▶ Records provided
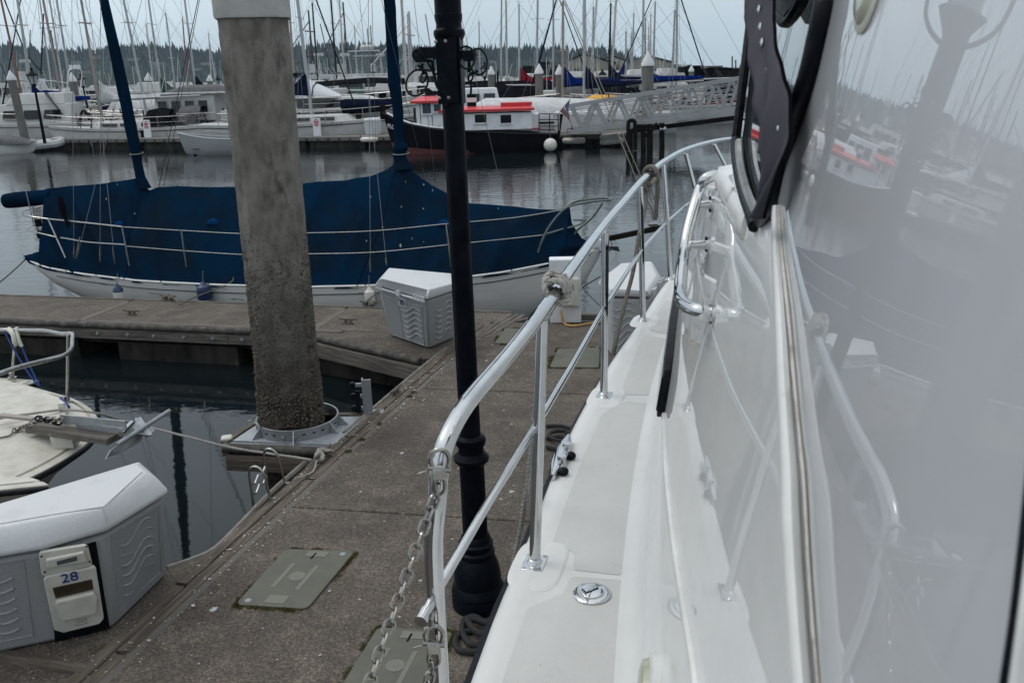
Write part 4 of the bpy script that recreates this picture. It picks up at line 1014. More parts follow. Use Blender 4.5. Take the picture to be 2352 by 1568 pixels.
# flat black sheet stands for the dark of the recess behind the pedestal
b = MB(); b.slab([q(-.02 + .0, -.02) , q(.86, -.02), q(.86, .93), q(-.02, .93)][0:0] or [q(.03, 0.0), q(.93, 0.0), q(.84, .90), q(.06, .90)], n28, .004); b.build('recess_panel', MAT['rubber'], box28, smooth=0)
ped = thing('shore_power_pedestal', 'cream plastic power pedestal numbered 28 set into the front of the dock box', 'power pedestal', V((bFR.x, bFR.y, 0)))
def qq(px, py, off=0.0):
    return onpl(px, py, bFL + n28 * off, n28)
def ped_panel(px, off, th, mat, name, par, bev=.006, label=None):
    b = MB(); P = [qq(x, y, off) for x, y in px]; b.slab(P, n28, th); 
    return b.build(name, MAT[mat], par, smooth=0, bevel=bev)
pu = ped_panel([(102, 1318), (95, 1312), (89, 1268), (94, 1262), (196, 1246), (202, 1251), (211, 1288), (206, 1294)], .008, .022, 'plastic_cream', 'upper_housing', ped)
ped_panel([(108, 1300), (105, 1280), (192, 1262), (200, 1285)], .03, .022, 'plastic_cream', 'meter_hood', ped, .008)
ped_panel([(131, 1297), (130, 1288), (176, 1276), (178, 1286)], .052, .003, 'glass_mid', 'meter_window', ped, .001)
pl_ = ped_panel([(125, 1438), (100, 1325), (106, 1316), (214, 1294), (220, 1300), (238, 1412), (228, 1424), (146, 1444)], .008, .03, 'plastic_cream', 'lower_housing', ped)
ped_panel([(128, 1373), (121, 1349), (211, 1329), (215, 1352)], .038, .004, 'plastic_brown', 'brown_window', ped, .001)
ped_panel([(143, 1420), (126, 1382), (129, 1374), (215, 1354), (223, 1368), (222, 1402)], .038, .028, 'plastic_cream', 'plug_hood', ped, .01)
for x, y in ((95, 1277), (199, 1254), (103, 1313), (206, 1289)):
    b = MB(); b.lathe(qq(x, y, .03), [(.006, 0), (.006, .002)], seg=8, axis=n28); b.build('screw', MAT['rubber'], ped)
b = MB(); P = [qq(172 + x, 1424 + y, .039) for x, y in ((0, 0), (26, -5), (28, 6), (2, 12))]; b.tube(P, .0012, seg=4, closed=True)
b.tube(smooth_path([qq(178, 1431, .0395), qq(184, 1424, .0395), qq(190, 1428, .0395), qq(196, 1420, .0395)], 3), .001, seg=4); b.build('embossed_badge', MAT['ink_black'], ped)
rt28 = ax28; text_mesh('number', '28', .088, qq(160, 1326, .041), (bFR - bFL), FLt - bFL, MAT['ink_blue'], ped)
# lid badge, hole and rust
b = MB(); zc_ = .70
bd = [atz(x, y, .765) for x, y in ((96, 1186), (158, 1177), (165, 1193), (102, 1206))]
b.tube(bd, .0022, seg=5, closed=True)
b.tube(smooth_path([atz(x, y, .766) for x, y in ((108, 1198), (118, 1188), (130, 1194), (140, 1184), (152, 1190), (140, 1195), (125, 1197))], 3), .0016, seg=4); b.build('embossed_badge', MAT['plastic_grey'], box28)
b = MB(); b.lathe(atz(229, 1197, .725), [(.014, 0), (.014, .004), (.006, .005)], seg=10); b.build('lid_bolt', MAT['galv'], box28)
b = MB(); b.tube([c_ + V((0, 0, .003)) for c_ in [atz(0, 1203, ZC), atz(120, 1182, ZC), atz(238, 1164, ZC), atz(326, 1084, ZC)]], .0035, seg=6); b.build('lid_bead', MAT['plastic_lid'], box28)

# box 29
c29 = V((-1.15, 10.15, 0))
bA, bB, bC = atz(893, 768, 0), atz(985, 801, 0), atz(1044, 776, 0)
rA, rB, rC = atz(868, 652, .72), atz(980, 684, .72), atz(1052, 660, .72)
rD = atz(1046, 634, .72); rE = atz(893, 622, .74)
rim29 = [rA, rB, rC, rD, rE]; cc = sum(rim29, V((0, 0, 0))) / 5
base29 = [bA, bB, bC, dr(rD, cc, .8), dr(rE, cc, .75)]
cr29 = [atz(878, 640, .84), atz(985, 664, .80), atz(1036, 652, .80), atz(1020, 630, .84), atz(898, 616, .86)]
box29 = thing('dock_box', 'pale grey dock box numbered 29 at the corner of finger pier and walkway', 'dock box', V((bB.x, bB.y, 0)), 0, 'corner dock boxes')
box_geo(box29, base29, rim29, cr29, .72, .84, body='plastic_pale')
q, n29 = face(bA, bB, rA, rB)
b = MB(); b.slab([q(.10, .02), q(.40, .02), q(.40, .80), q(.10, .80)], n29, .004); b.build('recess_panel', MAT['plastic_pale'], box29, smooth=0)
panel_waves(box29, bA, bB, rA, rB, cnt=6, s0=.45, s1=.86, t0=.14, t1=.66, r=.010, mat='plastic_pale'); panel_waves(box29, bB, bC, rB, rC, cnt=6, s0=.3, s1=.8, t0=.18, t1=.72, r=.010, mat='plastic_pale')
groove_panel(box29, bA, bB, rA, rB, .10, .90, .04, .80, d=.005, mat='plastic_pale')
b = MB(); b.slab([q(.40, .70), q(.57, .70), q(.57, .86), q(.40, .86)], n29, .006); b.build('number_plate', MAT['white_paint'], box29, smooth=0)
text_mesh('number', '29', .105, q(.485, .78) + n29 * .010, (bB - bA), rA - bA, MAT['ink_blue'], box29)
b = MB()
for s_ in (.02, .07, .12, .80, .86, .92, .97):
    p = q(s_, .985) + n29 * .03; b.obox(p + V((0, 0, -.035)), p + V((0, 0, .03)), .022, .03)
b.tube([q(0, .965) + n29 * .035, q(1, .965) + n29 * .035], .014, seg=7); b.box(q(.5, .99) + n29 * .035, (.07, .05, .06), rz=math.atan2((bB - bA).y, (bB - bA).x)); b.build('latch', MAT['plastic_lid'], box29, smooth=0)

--

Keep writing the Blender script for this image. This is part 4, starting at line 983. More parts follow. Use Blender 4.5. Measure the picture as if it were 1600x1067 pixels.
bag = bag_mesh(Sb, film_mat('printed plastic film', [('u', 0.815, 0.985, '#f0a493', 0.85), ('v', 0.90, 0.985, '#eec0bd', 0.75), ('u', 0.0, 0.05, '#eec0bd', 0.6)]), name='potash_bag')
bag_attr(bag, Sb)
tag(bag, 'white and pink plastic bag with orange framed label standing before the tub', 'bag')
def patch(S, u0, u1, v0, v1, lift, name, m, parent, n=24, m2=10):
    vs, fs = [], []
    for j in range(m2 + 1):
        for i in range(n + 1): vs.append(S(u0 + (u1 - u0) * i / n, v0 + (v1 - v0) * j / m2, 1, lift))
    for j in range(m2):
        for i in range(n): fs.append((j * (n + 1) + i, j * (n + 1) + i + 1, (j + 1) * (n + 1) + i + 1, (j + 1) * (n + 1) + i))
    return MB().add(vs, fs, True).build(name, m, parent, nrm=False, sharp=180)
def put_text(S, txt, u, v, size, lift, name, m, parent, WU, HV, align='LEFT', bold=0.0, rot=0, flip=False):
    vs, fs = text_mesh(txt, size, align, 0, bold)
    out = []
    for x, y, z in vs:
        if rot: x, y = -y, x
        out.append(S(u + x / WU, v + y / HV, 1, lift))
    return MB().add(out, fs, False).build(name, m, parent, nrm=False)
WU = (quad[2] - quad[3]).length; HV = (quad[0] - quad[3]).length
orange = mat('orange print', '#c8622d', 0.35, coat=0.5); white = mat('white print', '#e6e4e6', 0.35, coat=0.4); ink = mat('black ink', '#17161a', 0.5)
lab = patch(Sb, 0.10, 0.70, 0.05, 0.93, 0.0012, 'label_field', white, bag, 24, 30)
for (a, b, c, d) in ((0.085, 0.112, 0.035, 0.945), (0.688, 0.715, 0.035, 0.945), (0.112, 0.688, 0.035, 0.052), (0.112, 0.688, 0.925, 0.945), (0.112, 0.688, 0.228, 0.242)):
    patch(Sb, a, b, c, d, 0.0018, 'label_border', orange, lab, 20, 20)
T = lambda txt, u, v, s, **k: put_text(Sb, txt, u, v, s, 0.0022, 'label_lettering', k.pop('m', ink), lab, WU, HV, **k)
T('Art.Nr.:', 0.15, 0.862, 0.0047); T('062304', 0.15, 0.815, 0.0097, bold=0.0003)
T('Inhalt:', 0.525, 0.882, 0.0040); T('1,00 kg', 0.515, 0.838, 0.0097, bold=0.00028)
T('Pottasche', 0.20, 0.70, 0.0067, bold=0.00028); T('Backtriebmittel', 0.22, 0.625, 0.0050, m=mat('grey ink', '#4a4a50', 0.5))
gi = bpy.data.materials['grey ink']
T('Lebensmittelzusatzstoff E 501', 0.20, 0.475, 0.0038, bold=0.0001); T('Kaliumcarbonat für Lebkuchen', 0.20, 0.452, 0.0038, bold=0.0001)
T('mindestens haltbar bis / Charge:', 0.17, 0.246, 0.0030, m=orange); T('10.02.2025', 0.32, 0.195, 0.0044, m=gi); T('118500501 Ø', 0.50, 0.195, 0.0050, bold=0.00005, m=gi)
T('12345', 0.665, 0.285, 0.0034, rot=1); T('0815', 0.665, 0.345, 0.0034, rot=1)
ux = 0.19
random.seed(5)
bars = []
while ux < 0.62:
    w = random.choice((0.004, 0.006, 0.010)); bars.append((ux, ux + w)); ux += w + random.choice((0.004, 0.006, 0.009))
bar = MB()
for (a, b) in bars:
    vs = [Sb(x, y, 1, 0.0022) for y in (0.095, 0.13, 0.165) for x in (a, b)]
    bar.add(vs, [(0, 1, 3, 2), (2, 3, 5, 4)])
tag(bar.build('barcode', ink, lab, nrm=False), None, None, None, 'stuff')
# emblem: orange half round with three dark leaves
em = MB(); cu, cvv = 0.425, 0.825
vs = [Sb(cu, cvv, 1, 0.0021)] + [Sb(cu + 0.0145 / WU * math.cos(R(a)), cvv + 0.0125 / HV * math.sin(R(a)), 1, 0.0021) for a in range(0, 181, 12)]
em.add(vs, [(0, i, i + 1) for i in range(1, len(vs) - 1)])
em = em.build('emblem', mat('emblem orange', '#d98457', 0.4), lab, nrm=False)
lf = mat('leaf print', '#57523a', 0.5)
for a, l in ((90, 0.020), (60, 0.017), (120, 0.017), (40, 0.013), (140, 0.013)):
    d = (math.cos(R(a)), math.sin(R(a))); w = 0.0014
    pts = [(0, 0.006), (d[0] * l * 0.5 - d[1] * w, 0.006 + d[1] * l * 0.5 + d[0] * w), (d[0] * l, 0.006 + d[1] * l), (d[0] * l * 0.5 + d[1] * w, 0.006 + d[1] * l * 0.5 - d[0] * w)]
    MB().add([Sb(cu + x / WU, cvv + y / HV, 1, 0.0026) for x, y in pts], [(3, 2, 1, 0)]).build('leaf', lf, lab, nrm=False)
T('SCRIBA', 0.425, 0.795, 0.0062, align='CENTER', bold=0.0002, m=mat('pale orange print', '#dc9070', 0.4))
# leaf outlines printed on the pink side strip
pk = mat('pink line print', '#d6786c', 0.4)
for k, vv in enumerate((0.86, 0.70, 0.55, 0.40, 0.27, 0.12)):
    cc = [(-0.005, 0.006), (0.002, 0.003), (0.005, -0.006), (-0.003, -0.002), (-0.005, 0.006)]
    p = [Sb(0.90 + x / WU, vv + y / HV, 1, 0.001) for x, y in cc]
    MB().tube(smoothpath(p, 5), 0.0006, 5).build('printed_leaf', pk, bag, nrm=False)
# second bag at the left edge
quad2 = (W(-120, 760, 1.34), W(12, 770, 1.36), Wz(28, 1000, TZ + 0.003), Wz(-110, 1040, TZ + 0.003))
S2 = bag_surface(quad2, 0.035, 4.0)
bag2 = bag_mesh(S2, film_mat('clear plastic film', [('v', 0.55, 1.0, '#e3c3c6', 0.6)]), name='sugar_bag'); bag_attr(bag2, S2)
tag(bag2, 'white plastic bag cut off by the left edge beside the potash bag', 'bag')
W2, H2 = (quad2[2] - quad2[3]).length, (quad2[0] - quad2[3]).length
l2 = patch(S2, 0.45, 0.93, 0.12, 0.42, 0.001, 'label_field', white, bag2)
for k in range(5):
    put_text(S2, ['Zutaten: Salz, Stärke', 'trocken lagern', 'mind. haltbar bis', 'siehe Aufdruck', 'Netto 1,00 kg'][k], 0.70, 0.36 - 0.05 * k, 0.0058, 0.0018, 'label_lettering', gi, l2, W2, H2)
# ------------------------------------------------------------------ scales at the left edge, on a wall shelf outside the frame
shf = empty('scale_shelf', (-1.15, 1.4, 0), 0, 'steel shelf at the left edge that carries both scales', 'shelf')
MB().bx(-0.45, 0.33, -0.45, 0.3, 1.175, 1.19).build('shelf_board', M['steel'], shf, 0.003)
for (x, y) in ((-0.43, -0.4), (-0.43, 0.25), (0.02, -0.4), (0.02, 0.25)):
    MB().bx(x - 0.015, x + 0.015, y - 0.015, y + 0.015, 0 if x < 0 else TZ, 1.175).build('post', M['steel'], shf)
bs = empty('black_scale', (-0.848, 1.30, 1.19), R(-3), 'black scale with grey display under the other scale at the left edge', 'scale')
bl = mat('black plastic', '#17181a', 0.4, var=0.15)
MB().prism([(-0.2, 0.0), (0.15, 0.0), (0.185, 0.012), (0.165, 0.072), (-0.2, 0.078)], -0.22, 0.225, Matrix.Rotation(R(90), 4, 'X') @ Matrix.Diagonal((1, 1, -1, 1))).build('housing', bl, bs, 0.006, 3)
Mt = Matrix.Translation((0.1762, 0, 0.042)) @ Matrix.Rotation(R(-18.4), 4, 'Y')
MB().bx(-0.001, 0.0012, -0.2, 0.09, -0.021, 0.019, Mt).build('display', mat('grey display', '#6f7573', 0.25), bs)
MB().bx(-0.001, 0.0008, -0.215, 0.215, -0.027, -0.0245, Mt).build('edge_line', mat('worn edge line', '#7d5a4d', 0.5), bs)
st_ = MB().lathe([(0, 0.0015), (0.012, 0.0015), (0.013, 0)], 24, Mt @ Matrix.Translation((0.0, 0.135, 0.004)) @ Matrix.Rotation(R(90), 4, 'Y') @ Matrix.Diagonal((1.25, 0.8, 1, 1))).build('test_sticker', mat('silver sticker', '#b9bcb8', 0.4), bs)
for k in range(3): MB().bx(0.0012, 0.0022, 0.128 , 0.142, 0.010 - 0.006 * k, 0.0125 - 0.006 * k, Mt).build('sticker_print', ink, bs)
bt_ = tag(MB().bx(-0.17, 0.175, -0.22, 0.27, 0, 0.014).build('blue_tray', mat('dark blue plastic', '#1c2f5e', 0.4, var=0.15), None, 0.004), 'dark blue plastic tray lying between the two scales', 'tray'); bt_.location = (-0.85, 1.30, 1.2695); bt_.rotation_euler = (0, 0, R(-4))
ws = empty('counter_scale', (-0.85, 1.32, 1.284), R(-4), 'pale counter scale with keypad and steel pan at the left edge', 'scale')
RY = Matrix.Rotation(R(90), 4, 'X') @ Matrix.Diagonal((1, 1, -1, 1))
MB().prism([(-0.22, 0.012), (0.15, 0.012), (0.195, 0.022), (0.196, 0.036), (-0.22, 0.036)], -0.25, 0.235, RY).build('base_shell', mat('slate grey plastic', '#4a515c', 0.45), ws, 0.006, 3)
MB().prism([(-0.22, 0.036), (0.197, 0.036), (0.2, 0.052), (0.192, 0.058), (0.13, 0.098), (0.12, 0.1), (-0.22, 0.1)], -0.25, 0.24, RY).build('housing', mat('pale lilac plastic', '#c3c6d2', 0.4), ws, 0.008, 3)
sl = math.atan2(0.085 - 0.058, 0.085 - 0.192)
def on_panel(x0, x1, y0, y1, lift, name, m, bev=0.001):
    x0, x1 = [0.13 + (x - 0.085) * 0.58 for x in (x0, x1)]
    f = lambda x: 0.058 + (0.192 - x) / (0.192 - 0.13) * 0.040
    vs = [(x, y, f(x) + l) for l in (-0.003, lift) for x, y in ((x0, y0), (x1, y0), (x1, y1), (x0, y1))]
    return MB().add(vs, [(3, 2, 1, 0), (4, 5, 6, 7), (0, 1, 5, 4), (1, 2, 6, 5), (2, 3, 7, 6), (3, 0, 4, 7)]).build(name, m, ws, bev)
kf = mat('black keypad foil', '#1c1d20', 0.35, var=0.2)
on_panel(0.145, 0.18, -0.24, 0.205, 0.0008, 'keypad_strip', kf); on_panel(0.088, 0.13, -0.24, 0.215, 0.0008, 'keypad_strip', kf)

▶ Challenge
Search the data for the string "that" and copy each line where it appears.

▶ Exercise solution
Write part 4 of the bpy script that recreates this picture. It picks up at line 1014. More parts follow. Use Blender 4.5. Take the picture to be 2352 by 1568 pixels.
shf = empty('scale_shelf', (-1.15, 1.4, 0), 0, 'steel shelf at the left edge that carries both scales', 'shelf')